Retype the complete listing exactly as it appears.

**********

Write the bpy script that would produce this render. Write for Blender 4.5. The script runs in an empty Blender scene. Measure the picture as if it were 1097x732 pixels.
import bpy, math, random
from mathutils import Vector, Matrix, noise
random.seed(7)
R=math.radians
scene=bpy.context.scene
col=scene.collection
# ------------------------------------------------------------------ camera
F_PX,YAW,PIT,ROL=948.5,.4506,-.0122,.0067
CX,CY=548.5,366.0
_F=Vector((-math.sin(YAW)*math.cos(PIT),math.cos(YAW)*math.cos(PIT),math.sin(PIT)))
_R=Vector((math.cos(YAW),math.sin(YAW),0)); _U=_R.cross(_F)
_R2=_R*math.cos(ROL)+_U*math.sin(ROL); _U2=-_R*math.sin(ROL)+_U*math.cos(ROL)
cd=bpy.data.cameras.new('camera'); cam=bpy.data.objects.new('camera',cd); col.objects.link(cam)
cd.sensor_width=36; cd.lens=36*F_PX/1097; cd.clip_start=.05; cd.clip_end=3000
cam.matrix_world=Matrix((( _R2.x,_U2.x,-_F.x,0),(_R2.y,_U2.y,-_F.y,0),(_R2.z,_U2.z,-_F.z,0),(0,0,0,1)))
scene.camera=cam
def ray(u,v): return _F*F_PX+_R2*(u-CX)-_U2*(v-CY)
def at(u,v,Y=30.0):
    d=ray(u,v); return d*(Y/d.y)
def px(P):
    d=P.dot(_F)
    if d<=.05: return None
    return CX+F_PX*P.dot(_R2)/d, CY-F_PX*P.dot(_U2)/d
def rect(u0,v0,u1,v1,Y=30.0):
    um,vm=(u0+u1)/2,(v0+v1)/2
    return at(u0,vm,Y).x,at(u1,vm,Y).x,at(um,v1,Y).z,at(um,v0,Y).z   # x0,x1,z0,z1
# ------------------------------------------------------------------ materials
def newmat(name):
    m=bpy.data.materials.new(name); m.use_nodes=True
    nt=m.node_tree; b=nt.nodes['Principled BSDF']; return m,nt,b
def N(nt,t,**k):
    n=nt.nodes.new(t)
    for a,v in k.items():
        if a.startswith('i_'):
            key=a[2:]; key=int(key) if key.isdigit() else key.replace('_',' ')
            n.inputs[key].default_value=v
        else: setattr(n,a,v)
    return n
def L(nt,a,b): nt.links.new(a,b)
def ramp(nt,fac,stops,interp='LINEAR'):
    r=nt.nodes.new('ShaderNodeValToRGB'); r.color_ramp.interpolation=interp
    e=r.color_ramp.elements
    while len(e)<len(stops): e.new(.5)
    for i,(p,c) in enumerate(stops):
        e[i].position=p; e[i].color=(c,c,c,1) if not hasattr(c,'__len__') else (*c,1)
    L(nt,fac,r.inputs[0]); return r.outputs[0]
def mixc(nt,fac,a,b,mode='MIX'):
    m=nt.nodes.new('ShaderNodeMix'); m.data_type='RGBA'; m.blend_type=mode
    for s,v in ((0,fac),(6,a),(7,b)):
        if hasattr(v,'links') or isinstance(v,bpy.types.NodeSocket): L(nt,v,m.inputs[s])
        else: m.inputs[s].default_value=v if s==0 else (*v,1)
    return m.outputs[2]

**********

_The answer_
Write the bpy script that would produce this render. Write for Blender 4.5. The script runs in an empty Blender scene. Measure the picture as if it were 1097x732 pixels.
import bpy, math, random
from mathutils import Vector, Matrix, noise
random.seed(7)
R=math.radians
scene=bpy.context.scene
col=scene.collection
# ------------------------------------------------------------------ camera
F_PX,YAW,PIT,ROL=948.5,.4506,-.0122,.0067
CX,CY=548.5,366.0
_F=Vector((-math.sin(YAW)*math.cos(PIT),math.cos(YAW)*math.cos(PIT),math.sin(PIT)))
_R=Vector((math.cos(YAW),math.sin(YAW),0)); _U=_R.cross(_F)
_R2=_R*math.cos(ROL)+_U*math.sin(ROL); _U2=-_R*math.sin(ROL)+_U*math.cos(ROL)
cd=bpy.data.cameras.new('camera'); cam=bpy.data.objects.new('camera',cd); col.objects.link(cam)
cd.sensor_width=36; cd.lens=36*F_PX/1097; cd.clip_start=.05; cd.clip_end=3000
cam.matrix_world=Matrix((( _R2.x,_U2.x,-_F.x,0),(_R2.y,_U2.y,-_F.y,0),(_R2.z,_U2.z,-_F.z,0),(0,0,0,1)))
scene.camera=cam
def ray(u,v): return _F*F_PX+_R2*(u-CX)-_U2*(v-CY)
def at(u,v,Y=30.0):
    d=ray(u,v); return d*(Y/d.y)
def px(P):
    d=P.dot(_F)
    if d<=.05: return None
    return CX+F_PX*P.dot(_R2)/d, CY-F_PX*P.dot(_U2)/d
def rect(u0,v0,u1,v1,Y=30.0):
    um,vm=(u0+u1)/2,(v0+v1)/2
    return at(u0,vm,Y).x,at(u1,vm,Y).x,at(um,v1,Y).z,at(um,v0,Y).z   # x0,x1,z0,z1
# ------------------------------------------------------------------ materials
def newmat(name):
    m=bpy.data.materials.new(name); m.use_nodes=True
    nt=m.node_tree; b=nt.nodes['Principled BSDF']; return m,nt,b
def N(nt,t,**k):
    n=nt.nodes.new(t)
    for a,v in k.items():
        if a.startswith('i_'):
            key=a[2:]; key=int(key) if key.isdigit() else key.replace('_',' ')
            n.inputs[key].default_value=v
        else: setattr(n,a,v)
    return n
def L(nt,a,b): nt.links.new(a,b)
def ramp(nt,fac,stops,interp='LINEAR'):
    r=nt.nodes.new('ShaderNodeValToRGB'); r.color_ramp.interpolation=interp
    e=r.color_ramp.elements
    while len(e)<len(stops): e.new(.5)
    for i,(p,c) in enumerate(stops):
        e[i].position=p; e[i].color=(c,c,c,1) if not hasattr(c,'__len__') else (*c,1)
    L(nt,fac,r.inputs[0]); return r.outputs[0]
def mixc(nt,fac,a,b,mode='MIX'):
    m=nt.nodes.new('ShaderNodeMix'); m.data_type='RGBA'; m.blend_type=mode
    for s,v in ((0,fac),(6,a),(7,b)):
        if hasattr(v,'links') or isinstance(v,bpy.types.NodeSocket): L(nt,v,m.inputs[s])
        else: m.inputs[s].default_value=v if s==0 else (*v,1)
    return m.outputs[2]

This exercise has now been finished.